Anna moved to a three room house at 1518 Jefferson Avenue, Ogden. Emma was the only child with them in Ogden. They had five lots so they could have fruit and a garden. Glenwood Park, later Lorin Farr Park, was near their home. Anna enjoyed going there. They were members of the Seventh Ward in Ogden. Anna's son William Stone and his family lived at 531 17th Street.

On the 19th of December 1907 Anna's husband, Jakob Bachman died of pneumonia.

Anna stayed in Ogden until July 1911 when she and her daughter Emma went to Oregon where her daughter Annie Inglis lived. Anna and Emma lived in Portland, Oregon until January 1913, when they moved to Los Angeles, California.

In Los Angeles they lived at the Bixel Apartments 616 Bixel Street, near Westlake Park. Anna enjoyed going to the Park. They attended church in a rented hall at 10th and Grand Avenue. Later a brick chapel was built at 153 West Adams. Joseph E. Robinson was President of the California Mission. Anna loved to go to church.

The 26th of May 1915, Anna' daughter Emma married George Scholl and moved to San Diego. So Anna also went to San Diego and rented an apartment. It was the year of the Fair and Anna enjoyed it very much. She also enjoyed attending church there.

In July 1916 Emma moved back to Los Angeles. So Anna went there again and spent the remaining five years of her life.
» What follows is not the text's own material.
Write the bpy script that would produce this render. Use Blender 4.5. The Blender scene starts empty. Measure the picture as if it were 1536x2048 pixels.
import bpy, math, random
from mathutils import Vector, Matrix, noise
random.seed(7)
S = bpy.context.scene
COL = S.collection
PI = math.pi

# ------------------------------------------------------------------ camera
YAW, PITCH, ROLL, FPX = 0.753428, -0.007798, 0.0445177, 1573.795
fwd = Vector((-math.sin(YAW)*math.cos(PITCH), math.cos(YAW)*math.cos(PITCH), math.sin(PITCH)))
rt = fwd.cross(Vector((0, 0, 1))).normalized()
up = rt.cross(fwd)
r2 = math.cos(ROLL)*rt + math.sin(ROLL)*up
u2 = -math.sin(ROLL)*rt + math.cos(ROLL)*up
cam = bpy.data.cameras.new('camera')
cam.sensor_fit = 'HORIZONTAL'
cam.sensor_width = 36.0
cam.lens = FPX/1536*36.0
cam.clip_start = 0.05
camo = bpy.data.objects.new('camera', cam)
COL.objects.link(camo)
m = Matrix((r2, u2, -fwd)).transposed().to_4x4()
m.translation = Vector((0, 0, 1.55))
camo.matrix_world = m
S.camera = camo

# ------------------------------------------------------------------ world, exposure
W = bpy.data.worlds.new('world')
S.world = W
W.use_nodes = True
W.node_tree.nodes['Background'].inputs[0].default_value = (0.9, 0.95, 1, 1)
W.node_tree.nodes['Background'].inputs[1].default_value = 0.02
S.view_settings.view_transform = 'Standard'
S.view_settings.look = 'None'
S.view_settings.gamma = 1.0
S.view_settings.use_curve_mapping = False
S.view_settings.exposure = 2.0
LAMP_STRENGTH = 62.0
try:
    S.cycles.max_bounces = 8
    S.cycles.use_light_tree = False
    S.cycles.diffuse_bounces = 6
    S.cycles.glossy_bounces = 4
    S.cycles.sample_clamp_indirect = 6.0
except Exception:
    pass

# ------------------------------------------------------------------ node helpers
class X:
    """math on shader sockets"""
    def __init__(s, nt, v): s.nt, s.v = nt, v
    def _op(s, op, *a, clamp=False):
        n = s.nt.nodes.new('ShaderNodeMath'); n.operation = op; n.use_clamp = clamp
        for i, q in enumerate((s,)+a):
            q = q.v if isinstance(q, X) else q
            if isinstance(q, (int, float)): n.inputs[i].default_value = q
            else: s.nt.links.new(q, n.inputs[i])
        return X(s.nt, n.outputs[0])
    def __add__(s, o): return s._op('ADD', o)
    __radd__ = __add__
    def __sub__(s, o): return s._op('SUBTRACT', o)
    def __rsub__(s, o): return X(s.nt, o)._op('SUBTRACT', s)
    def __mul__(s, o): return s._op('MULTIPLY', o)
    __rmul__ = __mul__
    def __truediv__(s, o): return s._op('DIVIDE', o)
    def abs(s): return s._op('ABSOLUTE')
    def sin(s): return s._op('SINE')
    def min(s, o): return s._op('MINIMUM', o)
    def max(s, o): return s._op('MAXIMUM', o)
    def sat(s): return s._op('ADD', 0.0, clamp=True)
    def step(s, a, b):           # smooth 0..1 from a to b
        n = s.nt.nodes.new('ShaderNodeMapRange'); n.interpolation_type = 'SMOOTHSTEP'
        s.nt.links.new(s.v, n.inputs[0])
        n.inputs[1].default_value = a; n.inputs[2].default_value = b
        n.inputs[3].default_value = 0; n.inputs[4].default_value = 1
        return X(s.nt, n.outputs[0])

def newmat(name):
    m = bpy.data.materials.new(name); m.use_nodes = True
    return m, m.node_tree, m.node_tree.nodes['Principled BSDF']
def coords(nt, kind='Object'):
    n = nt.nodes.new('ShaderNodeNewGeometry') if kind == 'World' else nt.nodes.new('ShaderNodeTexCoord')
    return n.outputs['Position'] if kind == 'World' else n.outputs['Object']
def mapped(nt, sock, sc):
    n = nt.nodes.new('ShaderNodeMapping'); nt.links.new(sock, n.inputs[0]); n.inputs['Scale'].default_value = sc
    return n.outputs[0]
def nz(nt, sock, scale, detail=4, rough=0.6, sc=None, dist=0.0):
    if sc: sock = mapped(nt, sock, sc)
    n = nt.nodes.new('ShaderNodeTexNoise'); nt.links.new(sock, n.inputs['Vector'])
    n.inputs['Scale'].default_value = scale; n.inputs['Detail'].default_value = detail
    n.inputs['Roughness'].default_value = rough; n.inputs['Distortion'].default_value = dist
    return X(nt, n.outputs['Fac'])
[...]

She enjoyed Emma's first child, Audrey, and took long walks with her. She still went to church at 153 West Adams.

In January 1921 Anna became ill with bronchial pneumonia, Emma took care of her. Her daughter Annie and husband William Inglis also came from Oregon to be with her. She enjoyed having the missionaries come and sing for her. She loved music and could sing well. One day she said to Emma "Do you know the greatest regret I have?" Emma said, "No." She then said, "It is because I haven't done the Temple work for my dead ancestors." Emma said, "If you will help me when you go to the other world, I will try to do it." She was never unconscious during the three weeks she was ill. On the morning of February 1st, 1921, after speaking to her daughter Emma, she passed away peacefully. As Annie and William Inglis were not going to Utah funeral services were held at 153 West Adams.

Emma and Audrey her four year old daughter went to Utah on the train to take Anna's body. It was taken to the Larkin Mortuary at 24th and Adams Avenue, Ogden.

Sunday the 6th of February 1921, funeral services were held in the Eden Ward Chapel, George A. Fuller, Bishop. Her remains were laid to rest beside her husband, Jakob Bachman, in the family lot in Eden Cemetery.

Anna's daughter, Emma Bachman Scholl is the family Genealogist. Julius Billiter secured the records of 5,000 of her dead ancestors.

Anna Hegetschweiler Stone Bachman's descendants number 5 children, 17 grand children, and 36 great grand children in 1958.